10 January 2013

I've been reading Excellence in Preaching: Studying the Craft of Leading Preachers by Simon Vibert, and was just copy-pasting my Kindle highlights today to try and organize them for some takeaways. While doing so, I was struck by a quote in the book's closing section on the interplay of Word, Spirit, and the person of the preacher. I googled part of the text quoted, and was even more struck. I don' t think we say "unction" that much anymore; we probably say "anointing," but still. Check this out:

UNCTION is that indefinable, indescribable something which an old, renowned Scotch preacher describes thus: "There is sometimes somewhat in preaching that cannot be ascribed either to matter or expression, and cannot be described what it is, or from whence it cometh, but with a sweet violence it pierceth into the heart and affections and comes immediately from the Word; but if there be any way to obtain such a thing, it is by the heavenly disposition of the speaker."

We call it unction. It is this unction which makes the word of God "quick and powerful, and sharper than any two-edged sword, piercing even to the dividing asunder of soul and spirit, and of the joints and marrow, and a discerner of the thoughts and intents of the heart." It is this unction which gives the words of the preacher such point, sharpness, and power, and which creates such friction and stir in many a dead congregation....
This divine unction is the feature which separates and distinguishes true gospel preaching from all other methods of presenting the truth, and which creates a wide spiritual chasm between the preacher who has it and the one who has it not. It backs and impregnates revealed truth with all the energy of God. Unction is simply putting God in his own word and on his own preachers. 

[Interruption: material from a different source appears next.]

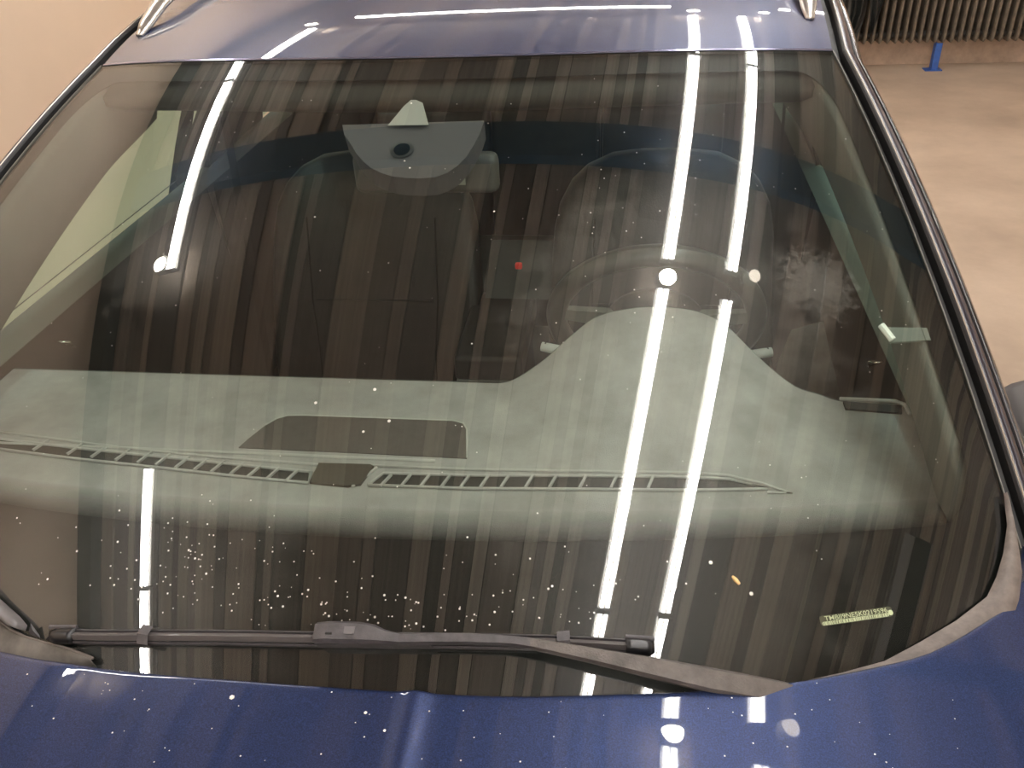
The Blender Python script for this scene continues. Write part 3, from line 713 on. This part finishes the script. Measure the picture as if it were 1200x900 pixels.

Did you hear that? Putting God in his own word and on his own preachers. The phrase is a bit clunky, as if we could take God and insert him somewhere, but it does make me wonder whether what it is getting at is even on the radar for most of us who preach today. (I am thinking here of those who preach sermons in worship services, not of people who work in a context where nearly the entire gathering consists of an interesting, often practical, extemporaneous talk -- a noble and useful Christian enterprise with some highly gifted practitioners, but I'm not sure it's the same genre as what I think of as preaching.)

Anyway, in my most cynical moments, I've commented that a lot of preaching I hear seems to be seeking to answer the question "How can I fill 12 minutes?" Better preaching: "How can I convey some aspect of this text faithfully in dialogue with this congregation's world?" Even better, "What would God have me say from this text to these people?" But the question presumed here seems to be more like "How do I let God get involved as I speak?"
...This unction comes to the preacher not in the study but in the closet. It is heaven's distillation in answer to prayer. It is the sweetest exhalation of the Holy Spirit. It impregnates, suffuses, softens, percolates, cuts, and soothes. It carries the Word like dynamite, like salt, like sugar; makes the Word a soother, an arranger, a revealer, a searcher; makes the hearer a culprit or a saint, makes him weep like a child and live like a giant; opens his heart and his purse as gently, yet as strongly as the spring opens the leaves. This unction is not the gift of genius. It is not found in the halls of learning. No eloquence can woo it. No industry can win it. No prelatical hands can confer it. It is the gift of God -- the signet set to his own messengers....
I once heard a brief sermon preached by a retired clergyperson filling in at a small congregation whose priest was away -- this is not a joke -- whose entire message was that clergy who took significant time to prepare sermons, and in particular clergy who actually wrote them out, did so purely because their arrogant self-absorption made them oblivious to the fact that congregations were not interested in the Bible or theology and that, therefore, they were just wasting people's time and stroking their own egos. I believe there was then a closing bit about how we all had equally valuable insights into spirituality, or something like that, and that everyone should feel free to say whatever we thought.

I would like to think that extremely low view of the role of the pulpit is not a widely held opinion, but when I hear remarks in that ballpark -- which is not common, but not rare either -- my reaction is always that the person saying them has probably never heard a really good sermon, never had the experience being described above. Heck, I've organized vacation dates around getting to hear preachers whom I knew had good odds of delivering the experience described above. Why don't more of us care, really care, about this?